My hunch is to sit tight and to drop on to the base rate currently 2.5% but continue paying per month what we are now thus overpaying. That said we have 3 interest rate decisions prior to coming out of our current deal in July.

My worry is that if rates go up quickly the fixed rate deals available will be high!

What would you do?

Comments

  • hillcats
    hillcats Posts: 899 Forumite
    Part of the Furniture 500 Posts Photogenic
    We are sitting quite nicely on our tracker mortgage, and overpaying.
    ORIGINAL MORTGAGE AMOUNT £106,454.00 (Started Sept 2007)
    NOV 2021 O/S AMOUNT £1,694.41 OUR DEBT REDUCED BY £104,759.59 by std regular, over-payments & off-setting.
    BofE +0.19% Tracker Repayment Offset Mortgage Discounted Sept 07-10 then increased to BofE +0.62% until 2027
  • Thrugelmir
    Thrugelmir Posts: 89,546 Forumite
    Part of the Furniture 10,000 Posts Name Dropper Photogenic
    Overpay as you suggest.

    BOE base will need to increase by 2.25% for you to be worse off than the fixed rate on offer. In the meantime your capital balance owing is reducing.
  • We are sitting quite nicely on our tracker mortgage, and overpaying (sorry to copy post 2 verbatim)
    Feb 2012 - onwards MF achieved
    September 2016 - Back into clearing a mortgage - Was due to be paid off in 32 years in March 2047 -
    April 2018 down to 28.00 months vs 30.04 months at normal payment.
    Predicted mortgage clearing 03/2047 - now looking at 02/2045

    Aims: 1) To pay off mortgage within 20 years - 2037
  • Thrugelmir wrote: »
    Overpay as you suggest.

    BOE base will need to increase by 2.25% for you to be worse off than the fixed rate on offer. In the meantime your capital balance owing is reducing.

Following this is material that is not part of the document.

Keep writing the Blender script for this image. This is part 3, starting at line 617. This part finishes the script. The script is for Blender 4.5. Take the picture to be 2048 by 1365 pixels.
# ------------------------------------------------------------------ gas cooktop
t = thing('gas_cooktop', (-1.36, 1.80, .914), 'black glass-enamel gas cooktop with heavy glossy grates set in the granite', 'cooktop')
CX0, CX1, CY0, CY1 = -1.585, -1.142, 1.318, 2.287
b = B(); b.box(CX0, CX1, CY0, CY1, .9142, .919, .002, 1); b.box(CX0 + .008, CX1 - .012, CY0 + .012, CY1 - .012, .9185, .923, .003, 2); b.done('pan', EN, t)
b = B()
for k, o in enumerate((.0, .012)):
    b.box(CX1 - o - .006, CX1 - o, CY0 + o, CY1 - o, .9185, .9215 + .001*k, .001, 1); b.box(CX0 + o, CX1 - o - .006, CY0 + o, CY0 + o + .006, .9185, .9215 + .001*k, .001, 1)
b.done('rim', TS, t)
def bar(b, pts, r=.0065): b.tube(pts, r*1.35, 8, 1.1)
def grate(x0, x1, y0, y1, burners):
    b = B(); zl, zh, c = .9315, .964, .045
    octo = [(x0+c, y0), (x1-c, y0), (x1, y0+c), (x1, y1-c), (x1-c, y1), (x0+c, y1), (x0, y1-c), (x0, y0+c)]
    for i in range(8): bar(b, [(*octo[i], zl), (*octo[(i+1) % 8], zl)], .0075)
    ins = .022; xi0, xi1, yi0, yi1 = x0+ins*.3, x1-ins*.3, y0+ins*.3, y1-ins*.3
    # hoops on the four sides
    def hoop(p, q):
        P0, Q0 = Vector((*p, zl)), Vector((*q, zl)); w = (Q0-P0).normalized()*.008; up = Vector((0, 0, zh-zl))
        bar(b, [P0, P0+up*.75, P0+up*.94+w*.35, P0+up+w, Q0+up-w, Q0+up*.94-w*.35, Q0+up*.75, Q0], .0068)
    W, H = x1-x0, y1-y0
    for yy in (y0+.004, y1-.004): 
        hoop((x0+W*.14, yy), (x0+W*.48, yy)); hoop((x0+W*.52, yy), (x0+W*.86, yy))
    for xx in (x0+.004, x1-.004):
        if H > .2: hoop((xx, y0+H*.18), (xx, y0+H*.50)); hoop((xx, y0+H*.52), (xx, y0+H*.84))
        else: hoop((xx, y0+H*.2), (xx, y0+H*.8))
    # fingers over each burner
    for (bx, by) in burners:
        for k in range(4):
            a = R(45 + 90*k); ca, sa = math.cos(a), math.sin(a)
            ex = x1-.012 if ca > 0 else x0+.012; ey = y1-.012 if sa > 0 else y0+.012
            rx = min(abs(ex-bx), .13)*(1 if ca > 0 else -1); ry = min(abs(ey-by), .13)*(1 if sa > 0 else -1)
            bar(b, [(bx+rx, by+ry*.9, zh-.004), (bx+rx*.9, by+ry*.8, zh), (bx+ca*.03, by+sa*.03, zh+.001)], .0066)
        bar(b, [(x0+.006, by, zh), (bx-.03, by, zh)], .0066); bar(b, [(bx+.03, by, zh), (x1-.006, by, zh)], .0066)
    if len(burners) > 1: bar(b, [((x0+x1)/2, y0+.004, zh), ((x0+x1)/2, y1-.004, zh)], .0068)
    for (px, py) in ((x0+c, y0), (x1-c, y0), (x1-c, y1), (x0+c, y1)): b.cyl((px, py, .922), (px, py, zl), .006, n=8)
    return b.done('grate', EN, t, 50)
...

    I second that - unless you can earn more than 2.5% after tax by saving the would-be overpayments.

    And as well as base rates rising by 2.25%, Nationwide's BMR would need to track any rise in the base rate. This is quite likely but not guaranteed.

    GG
    There are 10 types of people in this world. Those who understand binary and those that don't.